Available data
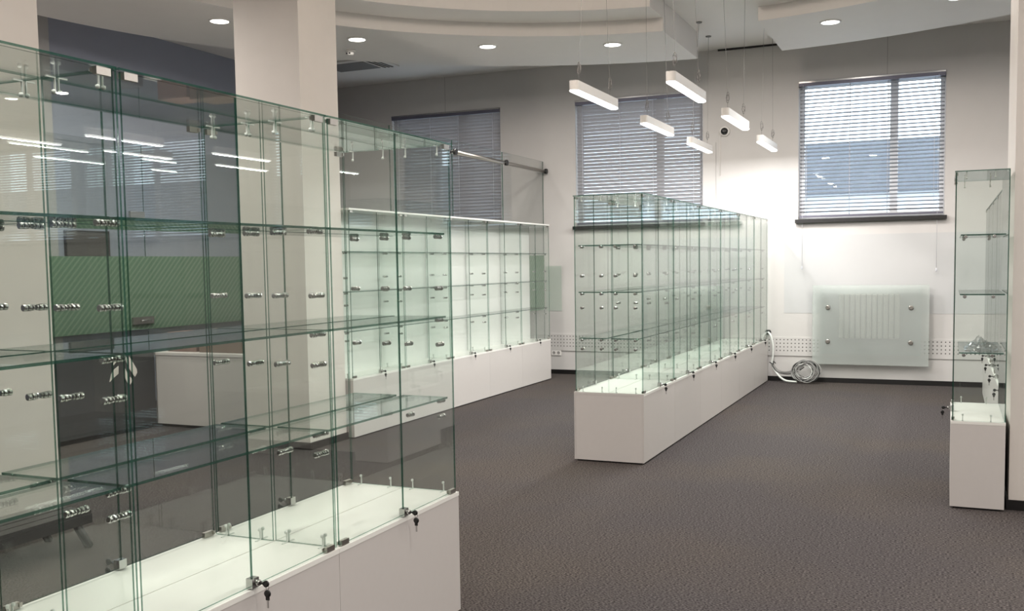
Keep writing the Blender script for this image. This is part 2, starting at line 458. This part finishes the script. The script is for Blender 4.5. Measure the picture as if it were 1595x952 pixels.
# ------------------------------------------------------------------ lamps
def area(name, parent, loc, shape, sx, sy, power, col):
    d = bpy.data.lights.new(name, 'AREA'); d.shape = shape; d.size = sx
    if shape in ('RECTANGLE', 'ELLIPSE'): d.size_y = sy
    d.energy = power; d.color = col
    o = bpy.data.objects.new(name, d); COL.objects.link(o); o.location = loc; o.parent = parent
    return o
def trim_ring(bm): lathe(bm, [(.086, -.002), (.086, -.010), (.100, -.010), (.105, -.001), (.105, .0)], 28, cap=False)
def lens_disc(bm): lathe(bm, [(.0855, -.001), (.0855, -.009), (.06, -.014), (.01, -.0155)], 28)
me_ring = mesh_of('trim_ring', trim_ring, 'white_plastic'); me_lens = mesh_of('lens', lens_disc, 'downlight_lens')
def downlight(x, y, z, label, group):
    t = thing('ceiling_downlight', label, 'light', (x, y, z), 0, group)
    link('trim_ring', me_ring, t); link('lens', me_lens, t)
    area('downlight_glow', t, (0, 0, -.018), 'DISK', .16, 0, P_DOWN, C_DOWN)
ANG = [158.7, 140.3, 122.4, 105.3, 76.6, 61.0, 44, 26, 8, -10, -28, -46, -64, -83 , 264, 246, 228, 210, 192, 175]
DL = ['round recessed ceiling light left of the tall column', 'round recessed ceiling light just right of the tall column, near the smoke detector',
      'round recessed ceiling light above the left-hand window', 'round recessed ceiling light above the first hanging lamp',
      'round recessed ceiling light in the right ceiling half above the right window', 'round recessed ceiling light cut by the top edge of the picture']
for k, a in enumerate(ANG):
    x, y = CX + 4.52 * math.cos(math.radians(a)), CY + 4.52 * math.sin(math.radians(a))
    downlight(x, y, 3.85, DL[k] if k < 6 else 'round recessed ceiling light of the ring, outside the picture', 'recessed ceiling lights of the ring')

rl = thing('recess_lamp', 'round flush lamp in the middle of the round ceiling recess, above the picture', 'lamp', (CX, CY, ZD))
obj('lamp_rim', lambda bm: lathe(bm, [(.40, 0), (.40, -.03), (.37, -.035)], 40, cap=False), 'white_plastic', rl)
obj('lamp_dome', lambda bm: lathe(bm, [(.37, -.001), (.37, -.05), (.30, -.09), (.15, -.115), (.02, -.12)], 40), 'downlight_lens', rl)
pd = bpy.data.lights.new('recess_glow', 'POINT'); pd.energy = P_REC; pd.color = C_REC; pd.shadow_soft_size = .16
po = bpy.data.objects.new('recess_glow', pd); COL.objects.link(po); po.location = (0, 0, -.30); po.parent = rl
PL = 1.03
def housing(bm):
    w = .037
    prof = []
    n = 8
    for e, s in ((0, 1), (PL, -1)):
        for k in range(n + 1):
            t = PI * k / n
            if e == 0: prof.append((-w * math.cos(t), w - w * math.sin(t)))
            else: prof.append((w * math.cos(t), PL - w + w * math.sin(t)))
    lo = [bm.verts.new((x, y, .012)) for x, y in prof]; hi = [bm.verts.new((x, y, .082)) for x, y in prof]
    bm.faces.new(lo[::-1]); bm.faces.new(hi)
    m = len(prof)
    for k in range(m): bm.faces.new((lo[k], lo[(k + 1) % m], hi[(k + 1) % m], hi[k]))
def diffuser(bm):
    w = .036; n = 8; prof = []
    for e in (0, 1):
        for k in range(n + 1):
            t = PI * k / n
            prof.append((-math.cos(t), 0, -math.sin(t)) if e == 0 else (math.cos(t), 1, math.sin(t)))
    rings = []
    for s, z in ((1, .0118), (1, .004), (.8, .0)):
        rings.append([bm.verts.new((x * w * s, (w if e == 0 else PL - w) + dy * w * s, z)) for x, e, dy in prof])
    m = len(prof)
    for a, b in zip(rings, rings[1:]):
        for k in range(m): bm.faces.new((a[k], a[(k + 1) % m], b[(k + 1) % m], b[k]))
    bm.faces.new(rings[-1]); bm.faces.new(rings[0][::-1])
me_house = mesh_of('housing', housing, 'lamp_housing'); me_diff = mesh_of('diffuser', diffuser, 'lamp_diffuser')
def pendant(x, y, label, group, z=2.785, seed=0):
    t = thing('pendant_lamp', label, 'lamp', (x, y, z), 0, group)
    link('housing', me_house, t); link('diffuser', me_diff, t)
    rnd = random.Random(seed)
    top = ZC - z
    for s, yy in ((0, .14), (1, PL - .14)):
        dx, dy = rnd.uniform(-.05, .05), rnd.uniform(-.15, .15)
        def wf(bm): tube(bm, [(0, yy, .08), (0, yy, .22), (dx, yy + dy, top)], .0015, 5)
        obj('suspension_wire', wf, 'wire', t)
        def lf(bm):
            pts = []
            for k in range(22):
                a = 2 * PI * k / 11
                pts.append((.014 * math.cos(a) + rnd.uniform(-.004, .004), yy + .004 * (k % 3), .17 + .045 * math.sin(a) + .002 * k))
            tube(bm, pts, .0028, 5)
        obj('wire_loop', lf, 'wire', t)
        obj('wire_hook', lambda bm: lathe(bm, [(.03, top - .012), (.034, top - .004), (.034, top)], 12, Matrix.Translation((dx, yy + dy, 0))), 'wire', t)
    area('lamp_glow', t, (0, PL / 2, -.004), 'RECTANGLE', .05, PL - .05, P_PEND, C_PEND)
PEN = [(-2.59, 7.08, 'nearest hanging linear lamp of the left line, in front of the middle window'),
       (-2.62, 9.05, 'second hanging linear lamp of the left line, in front of the middle blind'),
       (-2.62, 10.85, 'farthest hanging linear lamp of the left line, at the edge of the middle window'),
       (-1.85, 7.08, 'nearest hanging linear lamp of the right line, highest in the picture'),
       (-1.85, 8.98, 'second hanging linear lamp of the right line, beside the black wall sensor'),
       (-1.905, 11.08, 'farthest small hanging linear lamp of the right line, before the blank wall')]
for k, (x, y, l) in enumerate(PEN): pendant(x, y, l, 'hanging linear lamps', seed=k)
PEN2 = [(3.75, 7.2), (3.75, 9.0), (3.75, 10.9), (4.55, 6.6), (4.55, 8.2), (4.55, 10.0)]
for k, (x, y) in enumerate(PEN2):
    pendant(x, y, 'hanging linear lamp outside the picture, seen only as a streak in the left glass', 'hanging linear lamps mirrored in the glass', z=2.8, seed=20 + k)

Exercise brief
Skip the images and write out the rest of the listing exactly.

Final answer
Keep writing the Blender script for this image. This is part 2, starting at line 458. This part finishes the script. The script is for Blender 4.5. Measure the picture as if it were 1595x952 pixels.
# ------------------------------------------------------------------ lamps
def area(name, parent, loc, shape, sx, sy, power, col):
    d = bpy.data.lights.new(name, 'AREA'); d.shape = shape; d.size = sx
    if shape in ('RECTANGLE', 'ELLIPSE'): d.size_y = sy
    d.energy = power; d.color = col
    o = bpy.data.objects.new(name, d); COL.objects.link(o); o.location = loc; o.parent = parent
    return o
def trim_ring(bm): lathe(bm, [(.086, -.002), (.086, -.010), (.100, -.010), (.105, -.001), (.105, .0)], 28, cap=False)
def lens_disc(bm): lathe(bm, [(.0855, -.001), (.0855, -.009), (.06, -.014), (.01, -.0155)], 28)
me_ring = mesh_of('trim_ring', trim_ring, 'white_plastic'); me_lens = mesh_of('lens', lens_disc, 'downlight_lens')
def downlight(x, y, z, label, group):
    t = thing('ceiling_downlight', label, 'light', (x, y, z), 0, group)
    link('trim_ring', me_ring, t); link('lens', me_lens, t)
    area('downlight_glow', t, (0, 0, -.018), 'DISK', .16, 0, P_DOWN, C_DOWN)
ANG = [158.7, 140.3, 122.4, 105.3, 76.6, 61.0, 44, 26, 8, -10, -28, -46, -64, -83 , 264, 246, 228, 210, 192, 175]
DL = ['round recessed ceiling light left of the tall column', 'round recessed ceiling light just right of the tall column, near the smoke detector',
      'round recessed ceiling light above the left-hand window', 'round recessed ceiling light above the first hanging lamp',
      'round recessed ceiling light in the right ceiling half above the right window', 'round recessed ceiling light cut by the top edge of the picture']
for k, a in enumerate(ANG):
    x, y = CX + 4.52 * math.cos(math.radians(a)), CY + 4.52 * math.sin(math.radians(a))
    downlight(x, y, 3.85, DL[k] if k < 6 else 'round recessed ceiling light of the ring, outside the picture', 'recessed ceiling lights of the ring')

rl = thing('recess_lamp', 'round flush lamp in the middle of the round ceiling recess, above the picture', 'lamp', (CX, CY, ZD))
obj('lamp_rim', lambda bm: lathe(bm, [(.40, 0), (.40, -.03), (.37, -.035)], 40, cap=False), 'white_plastic', rl)
obj('lamp_dome', lambda bm: lathe(bm, [(.37, -.001), (.37, -.05), (.30, -.09), (.15, -.115), (.02, -.12)], 40), 'downlight_lens', rl)
pd = bpy.data.lights.new('recess_glow', 'POINT'); pd.energy = P_REC; pd.color = C_REC; pd.shadow_soft_size = .16
po = bpy.data.objects.new('recess_glow', pd); COL.objects.link(po); po.location = (0, 0, -.30); po.parent = rl
PL = 1.03
def housing(bm):
    w = .037
    prof = []
    n = 8
    for e, s in ((0, 1), (PL, -1)):
        for k in range(n + 1):
            t = PI * k / n
            if e == 0: prof.append((-w * math.cos(t), w - w * math.sin(t)))
            else: prof.append((w * math.cos(t), PL - w + w * math.sin(t)))
    lo = [bm.verts.new((x, y, .012)) for x, y in prof]; hi = [bm.verts.new((x, y, .082)) for x, y in prof]
    bm.faces.new(lo[::-1]); bm.faces.new(hi)
    m = len(prof)
    for k in range(m): bm.faces.new((lo[k], lo[(k + 1) % m], hi[(k + 1) % m], hi[k]))
def diffuser(bm):
    w = .036; n = 8; prof = []
    for e in (0, 1):
        for k in range(n + 1):
            t = PI * k / n
            prof.append((-math.cos(t), 0, -math.sin(t)) if e == 0 else (math.cos(t), 1, math.sin(t)))
    rings = []
    for s, z in ((1, .0118), (1, .004), (.8, .0)):
        rings.append([bm.verts.new((x * w * s, (w if e == 0 else PL - w) + dy * w * s, z)) for x, e, dy in prof])
    m = len(prof)
    for a, b in zip(rings, rings[1:]):
        for k in range(m): bm.faces.new((a[k], a[(k + 1) % m], b[(k + 1) % m], b[k]))
    bm.faces.new(rings[-1]); bm.faces.new(rings[0][::-1])
me_house = mesh_of('housing', housing, 'lamp_housing'); me_diff = mesh_of('diffuser', diffuser, 'lamp_diffuser')
def pendant(x, y, label, group, z=2.785, seed=0):
    t = thing('pendant_lamp', label, 'lamp', (x, y, z), 0, group)
    link('housing', me_house, t); link('diffuser', me_diff, t)
    rnd = random.Random(seed)
    top = ZC - z
    for s, yy in ((0, .14), (1, PL - .14)):
        dx, dy = rnd.uniform(-.05, .05), rnd.uniform(-.15, .15)
        def wf(bm): tube(bm, [(0, yy, .08), (0, yy, .22), (dx, yy + dy, top)], .0015, 5)
        obj('suspension_wire', wf, 'wire', t)
        def lf(bm):
            pts = []
            for k in range(22):
                a = 2 * PI * k / 11
                pts.append((.014 * math.cos(a) + rnd.uniform(-.004, .004), yy + .004 * (k % 3), .17 + .045 * math.sin(a) + .002 * k))
            tube(bm, pts, .0028, 5)
        obj('wire_loop', lf, 'wire', t)
        obj('wire_hook', lambda bm: lathe(bm, [(.03, top - .012), (.034, top - .004), (.034, top)], 12, Matrix.Translation((dx, yy + dy, 0))), 'wire', t)
    area('lamp_glow', t, (0, PL / 2, -.004), 'RECTANGLE', .05, PL - .05, P_PEND, C_PEND)
PEN = [(-2.59, 7.08, 'nearest hanging linear lamp of the left line, in front of the middle window'),
       (-2.62, 9.05, 'second hanging linear lamp of the left line, in front of the middle blind'),
       (-2.62, 10.85, 'farthest hanging linear lamp of the left line, at the edge of the middle window'),
       (-1.85, 7.08, 'nearest hanging linear lamp of the right line, highest in the picture'),
       (-1.85, 8.98, 'second hanging linear lamp of the right line, beside the black wall sensor'),
       (-1.905, 11.08, 'farthest small hanging linear lamp of the right line, before the blank wall')]
for k, (x, y, l) in enumerate(PEN): pendant(x, y, l, 'hanging linear lamps', seed=k)
PEN2 = [(3.75, 7.2), (3.75, 9.0), (3.75, 10.9), (4.55, 6.6), (4.55, 8.2), (4.55, 10.0)]
for k, (x, y) in enumerate(PEN2):
    pendant(x, y, 'hanging linear lamp outside the picture, seen only as a streak in the left glass', 'hanging linear lamps mirrored in the glass', z=2.8, seed=20 + k)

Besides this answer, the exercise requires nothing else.